[TASK DIRECTIONS]: Retype exactly the lines from the first one through the line with "tag(obj('cable_bundle', bm, BLACKP, None, True), 'black", including both ends; skip any pictures.

[DATA BLOCK]:
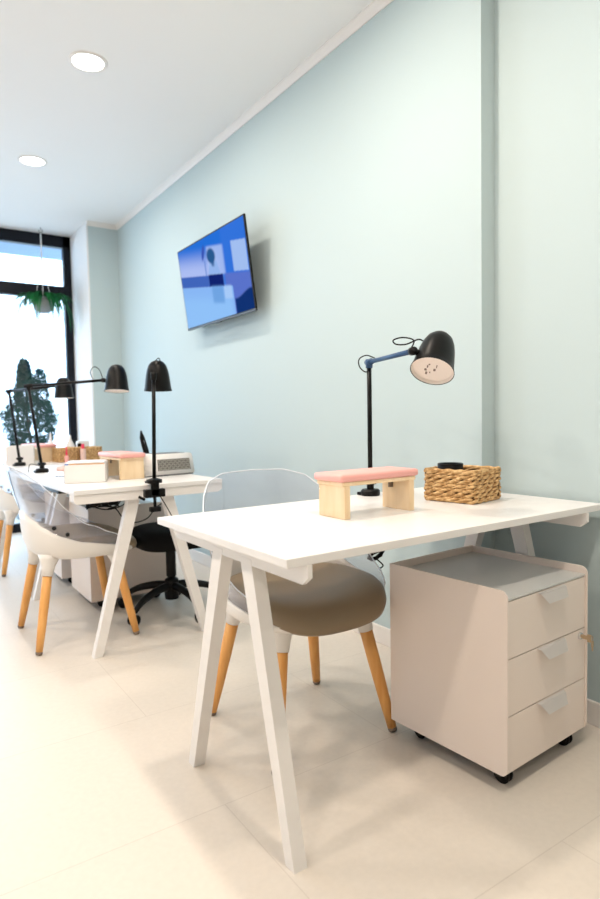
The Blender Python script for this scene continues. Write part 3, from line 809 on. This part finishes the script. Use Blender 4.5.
cable('power_cable', 'short black cable rising to the underside of the middle desk', [(-0.99, 2.86, .622), (-0.95, 2.86, .63), (-0.925, 2.86, .665), (-0.90, 2.87, .715)])
bm = bmesh.new()
for k in range(7):
    random.seed(k + 30)
    c = Vector((-1.015, 2.86, 0.650)); pts = []
    for i in range(9):
        a = 2*PI*i/9
        pts.append(c + Vector((0.075*math.cos(a + k), 0.03*math.sin(a + k), 0.016*math.sin(2*a + k) + random.uniform(-.008, .008))))
    tube(bm, pts, 0.003, 6, closed=True)
box(bm, -1.02, 2.853, 0.655, -1.012, 2.867, 0.7195)
tag(obj('cable_bundle', bm, BLACKP, None, True), 'tangled black cable bundle tied under the near end of the middle desk', 'cable')
cable('white_cable', 'thin grey cable lying across the middle desk to the lamp foot', [(-1.10, 3.40, .7425), (-1.04, 3.36, .7425), (-0.99, 3.38, .7425), (-0.95, 3.44, .7425)], 0.0022, GREYG)
# plug bundle hanging below the nearest desk behind the lamp clamp
bm = bmesh.new()
for k in range(6):
    random.seed(k)
    c = Vector((-0.335, 1.735, 0.515)); pts = []
    for i in range(8):
        a = 2*PI*i/8
        pts.append(c + rX*(0.026*math.cos(a)) + uX*(0.013*math.sin(a) + 0.012*math.cos(a)) + wX*0.006*math.sin(a + k) + Vector((random.uniform(-.003, .003), 0, random.uniform(-.003, .003))))
    tube(bm, pts, 0.0062, 6, closed=True)
tube(bm, spline([(-0.36, 1.735, 0.50), (-0.372, 1.735, 0.54), (-0.360, 1.74, 0.62), (-0.350, 1.745, 0.7195)], 6), 0.0028, 8)
tube(bm, spline([(-0.335, 1.735, 0.50), (-0.30, 1.735, 0.47), (-0.315, 1.735, 0.46)], 6), 0.0028, 8)
tag(obj('cable_bundle', bm, BLACKP, None, True), 'black bundled lamp cable hanging under the nearest desk', 'cable')

# ---------------------------------------------------------------- television
TVC = Vector((-0.120, 3.474, 1.889)); TW, TILT = 0.924, 0.125
t = thing('television', 'flat television with a blue picture mounted high on the teal wall', 'television', TVC, 0)
# local frame: +X = screen right seen from the room (world -y), +Y into the wall, Z up; tilted forward
Mt = Matrix(((0, 1, 0, 0), (-1, 0, 0, 0), (0, 0, 1, 0), (0, 0, 0, 1))) @ Matrix.Rotation(TILT, 4, 'X')
TH = TW * 9 / 16
bm = bmesh.new(); box(bm, -TW/2, 0.0, -TH/2, TW/2, 0.012, TH/2, Mt, bev=0.002); box(bm, -TW/2 + .06, 0.012, -TH/2 + .02, TW/2 - .06, 0.045, TH/2 - 0.12, Mt, bev=0.006)
obj('casing', bm, BLACKP, t)
bm = bmesh.new(); box(bm, -TW/2, -0.003, -TH/2 - .004, TW/2, 0.012, -TH/2 + .006, Mt, bev=0.001); box(bm, -0.03, -0.004, -TH/2 - .010, 0.03, 0.008, -TH/2 - .002, Mt, bev=0.001)
o = obj('lower_trim', bm, SILVER, t); o['label'] = 'silver strip along the bottom edge'
def screen_colour(s, v):
    """picture on the screen: s left to right, v top to bottom"""
    def mix(a, b, k): k = max(0, min(1, k)); return tuple(x*(1-k) + y*k for x, y in zip(a, b))
    def st(x, a, b): k = max(0, min(1, (x - a)/(b - a))); return k*k*(3 - 2*k)
    def rng(x, a, b, e=.006): return st(x, a - e, a + e) * (1 - st(x, b - e, b + e))
    q = v - .28 * s      # the filmed room is tilted on the screen
    c = mix((0.015, 0.16, 0.70), (0.42, 0.52, 0.90), st(q, -.05, .28) * (1 - st(s, .50, .70)))
    c = mix(c, (0.03, 0.17, 0.72), st(s, .66, .70))
    c = mix(c, (0.36, 0.52, 0.88), rng(s, .805, .99) * rng(q, -.04, .30))
    c = mix(c, (0.45, 0.58, 0.93), rng(s, .46, .69, .02) * rng(q, -.02, .32, .02) * .75)
    c = mix(c, (0.05, 0.13, 0.50), rng(q, .325, .465) * (1 - st(s, .60, .62)))
    c = mix(c, (0.10, 0.17, 0.60), st(s, .665, .69) * st(q, .30, .33))
    c = mix(c, (0.25, 0.48, 0.92), st(q, .46, .47) * (1 - st(s, .755, .77)))
    c = mix(c, (0.30, 0.58, 0.97), st(q, .50, .70) * (1 - st(s, .70, .76)) * .6)
    c = mix(c, (0.42, 0.62, 0.95), rng(s, .64, .745, .01) * rng(q, .455, .61, .02) * .8)
    top = .61 - .12 * st(s, .78, 1.0)
    c = mix(c, (0.003, 0.03, 0.17), st(q, top - .012, top + .012) * st(s, .765, .78))
    c = mix(c, (0.30, 0.47, 0.85), rng(q, .16, .32) * (1 - st(abs(s - .535), .04 + .25*max(0, q - .16), .06 + .25*max(0, q - .16))))
    c = mix(c, (0.02, 0.10, 0.28), 1 - st(math.hypot((s - .515)/.062, (q - .095)/.095), .75, 1.15))
    c = mix(c, (0.02, 0.10, 0.28), rng(s, .51, .55, .01) * rng(q, .10, .22, .02) * .8)
    c = mix(c, (0.04, 0.09, 0.45), 1 - st(math.hypot((s - .405 + .2*(q - .05))/.022, (q - .05)/.10), .6, 1.2))
    c = mix(c, (0.10, 0.22, 0.62), rng(s, .405, .425, .008) * rng(q, .14, .33, .02) * .7)
    c = mix(c, (0.003, 0.015, 0.16), rng(s, .445, .65) * rng(q, .318, .46))
    c = mix(c, (0.15, 0.36, 0.75), rng(s, .47, .63, .02) * rng(q, .46, .66, .03) * .9)
    return c
bm = bmesh.new(); NX, NZ = 128, 72; lay = bm.loops.layers.float_color.new('picture')
gx = [[bm.verts.new(Mt @ Vector((-TW/2 + .009 + (TW - .018)*i/NX, -0.0012, TH/2 - .009 - (TH - .020)*j/NZ))) for i in range(NX + 1)] for j in range(NZ + 1)]
for j in range(NZ):
    for i in range(NX):
        f = bm.faces.new((gx[j][i], gx[j+1][i], gx[j+1][i+1], gx[j][i+1]))
        for lp, (a, b) in zip(f.loops, ((i, j), (i, j+1), (i+1, j+1), (i+1, j))):
            lp[lay] = (*screen_colour(a/NX, b/NZ), 1)
SCR = bpy.data.materials.new('lit_screen'); SCR.use_nodes = True
nt = SCR.node_tree; b_ = nt.nodes['Principled BSDF']; at = nt.nodes.new('ShaderNodeAttribute'); at.attribute_name = 'picture'
b_.inputs['Base Color'].default_value = (0.002, 0.002, 0.003, 1); b_.inputs['Roughness'].default_value = 0.5; b_.inputs['Specular IOR Level'].default_value = 0.0
nt.links.new(at.outputs['Color'], b_.inputs['Emission Color']); b_.inputs['Emission Strength'].default_value = 0.9
obj('screen', bm, SCR, t)
bm = bmesh.new(); box(bm, 0.080, -0.14, -0.16, 0.119, 0.14, 0.14)
box(bm, 0.03, -0.03, -0.10, 0.09, 0.03, 0.08)
obj('wall_bracket', bm, BLACKP, t)

# ---------------------------------------------------------------- hanging fern
PX, PY, PZ = -0.585, 6.00, 2.125
t = thing('hanging_fern', 'green fern in a round grey pot hanging before the shop window', 'hanging plant', (PX, PY, PZ))
bm = bmesh.new(); lathe(bm, [(0, -0.115), (0.04, -0.110), (0.075, -0.085), (0.095, -0.040), (0.098, 0.0), (0.076, 0.025), (0.070, 0.025), (0.073, 0.0), (0.0, 0.0)], 32); obj('pot', bm, POT, t, True)
bm = bmesh.new(); hk = Vector((0, 0, H - PZ - 0.06))
tube(bm, [hk, hk - Vector((0, 0, 0.21))], 0.0055, 8)
for a in (0.3, 2.4, 4.5): tube(bm, [hk - Vector((0, 0, 0.20)), Vector((0.074*math.cos(a), 0.074*math.sin(a), 0.02))], 0.003, 6)
obj('cord', bm, CORD, t, True)
bm = bmesh.new(); tube(bm, [(0, 0, H - PZ - 0.001), (0, 0, H - PZ - .018)] + [(0.016*math.sin(a), 0, H - PZ - .036 + 0.016*math.cos(a)) for a in [k*PI/5 for k in range(1, 9)]], 0.0025, 8); obj('hook', bm, SILVER, t, True)
bm = bmesh.new(); random.seed(11)
def frond(bm, base, a, L, droop, lw=0.022):
    d = Vector((math.cos(a), math.sin(a), 0)); s = Vector((-d.y, d.x, 0)); n = 16; pts = []
    for i in range(n + 1):
        u = i / n
        pts.append(base + d*(L*0.62*math.sin(u*PI/2)) + Vector((0, 0, 0.05*math.sin(u*PI*0.8) - droop*u*u)))
    tube(bm, pts, [0.0016*(1 - .7*i/n) for i in range(n + 1)], 4)
    for i in range(2, n + 1):
        p = pts[i]; dd = (pts[i] - pts[i-1]).normalized(); u = i/n
        lw_ = lw * math.sin(PI*min(1, .15 + u*.85)) + .006
        for sg in (-1, 1):
            for h in (0, .5):
                q = p - (pts[i] - pts[i-1]) * h
                tip = q + s*sg*lw_ + dd*0.014 + Vector((0, 0, -0.006*random.random()))
                m1 = q + s*sg*lw_*0.5 + dd*0.012; m2 = q + s*sg*lw_*0.5 - dd*0.002
                vs = [bm.verts.new(x) for x in (q, m2, tip, m1)]
                bm.faces.new(vs)
for k in range(60):
    a = random.uniform(0, 2*PI); L = random.uniform(0.15, 0.34)
    frond(bm, Vector((0.06*math.cos(a), 0.06*math.sin(a), 0.02)), a, L, random.uniform(0.02, 0.30) * L / .26)
for k in range(7):
    a = random.uniform(-0.7, 0.2)
    frond(bm, Vector((0.05, 0.0, 0.03)), a, random.uniform(0.28, 0.34), random.uniform(.30, .42), 0.026)
for v in bm.verts:   # keep the fern on the room side of the glass and off the reveal
    v.co.y = min(v.co.y, 0.17); v.co.x = min(v.co.x, 0.295)
obj('fronds', bm, LEAF, t)

# ---------------------------------------------------------------- tree outside
t = thing('potted_conifer', 'dark green bushy conifer standing outside the shop window', 'tree', (-0.53, 7.2, -0.02))
bm = bmesh.new(); lathe(bm, [(0, 0), (0.15, 0), (0.17, 0.02), (0.21, 0.40), (0.225, 0.42), (0.20, 0.42), (0.19, 0.38), (0, 0.38)], 32); obj('planter', bm, POT, t, 'auto')
bm = bmesh.new(); random.seed(5)
tube(bm, spline([(0, 0, .38), (0.01, 0, .7), (-0.01, 0.01, 1.0), (-0.02, 0, 1.3), (-0.03, 0, 1.6)], 5), [0.022 - 0.0008*i for i in range(21)], 8)
tube(bm, spline([(0.02, 0, .45), (0.05, 0.01, .75), (0.07, 0, 1.05), (0.09, 0, 1.35)], 5), [0.016 - 0.0007*i for i in range(16)], 8)
tube(bm, spline([(-0.02, 0, .5), (-0.07, -0.01, .8), (-0.12, 0, 1.1)], 5), [0.013 - 0.0007*i for i in range(11)], 8)
obj('trunk', bm, BARK, t, True)
bm = bmesh.new()
def crown_r(z):   # radius of the crown by height above ground
    tab = [(.72, .10), (.80, .20), (.95, .26), (1.10, .28), (1.22, .21), (1.32, .12), (1.42, .09), (1.52, .075), (1.64, .05), (1.72, .02)]
    return lerp_tab(tab, z)
for k in range(1500):
    z = random.uniform(.70, 1.70); r = crown_r(z) * (0.25 + 0.85*math.sqrt(random.random())); a = random.uniform(0, 2*PI)
    c = Vector((r*math.cos(a) + (-0.03 if z > 1.3 else 0), r*math.sin(a)*0.8, z))
    if z > 1.28 and random.random() < .25: c.x += 0.16; c.z -= 0.10
    for q in range(16):
        d = Vector((random.gauss(0, 1), random.gauss(0, 1), random.gauss(0.5, 1))).normalized()
        p = c + d*random.uniform(0, .030); s, tt = frame_of(d); L = random.uniform(.016, .030); wv = .007
        vs = [bm.verts.new(x) for x in (p - s*wv, p + s*wv, p + d*L + s*wv*.5, p + d*L - s*wv*.5)]
        bm.faces.new(vs)
obj('foliage', bm, LEAF2, t)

[ANSWER TO THIS PROBLEM]:
The Blender Python script for this scene continues. Write part 3, from line 809 on. This part finishes the script. Use Blender 4.5.
cable('power_cable', 'short black cable rising to the underside of the middle desk', [(-0.99, 2.86, .622), (-0.95, 2.86, .63), (-0.925, 2.86, .665), (-0.90, 2.87, .715)])
bm = bmesh.new()
for k in range(7):
    random.seed(k + 30)
    c = Vector((-1.015, 2.86, 0.650)); pts = []
    for i in range(9):
        a = 2*PI*i/9
        pts.append(c + Vector((0.075*math.cos(a + k), 0.03*math.sin(a + k), 0.016*math.sin(2*a + k) + random.uniform(-.008, .008))))
    tube(bm, pts, 0.003, 6, closed=True)
box(bm, -1.02, 2.853, 0.655, -1.012, 2.867, 0.7195)
tag(obj('cable_bundle', bm, BLACKP, None, True), 'tangled black cable bundle tied under the near end of the middle desk', 'cable')
cable('white_cable', 'thin grey cable lying across the middle desk to the lamp foot', [(-1.10, 3.40, .7425), (-1.04, 3.36, .7425), (-0.99, 3.38, .7425), (-0.95, 3.44, .7425)], 0.0022, GREYG)
# plug bundle hanging below the nearest desk behind the lamp clamp
bm = bmesh.new()
for k in range(6):
    random.seed(k)
    c = Vector((-0.335, 1.735, 0.515)); pts = []
    for i in range(8):
        a = 2*PI*i/8
        pts.append(c + rX*(0.026*math.cos(a)) + uX*(0.013*math.sin(a) + 0.012*math.cos(a)) + wX*0.006*math.sin(a + k) + Vector((random.uniform(-.003, .003), 0, random.uniform(-.003, .003))))
    tube(bm, pts, 0.0062, 6, closed=True)
tube(bm, spline([(-0.36, 1.735, 0.50), (-0.372, 1.735, 0.54), (-0.360, 1.74, 0.62), (-0.350, 1.745, 0.7195)], 6), 0.0028, 8)
tube(bm, spline([(-0.335, 1.735, 0.50), (-0.30, 1.735, 0.47), (-0.315, 1.735, 0.46)], 6), 0.0028, 8)
tag(obj('cable_bundle', bm, BLACKP, None, True), 'black bundled lamp cable hanging under the nearest desk', 'cable')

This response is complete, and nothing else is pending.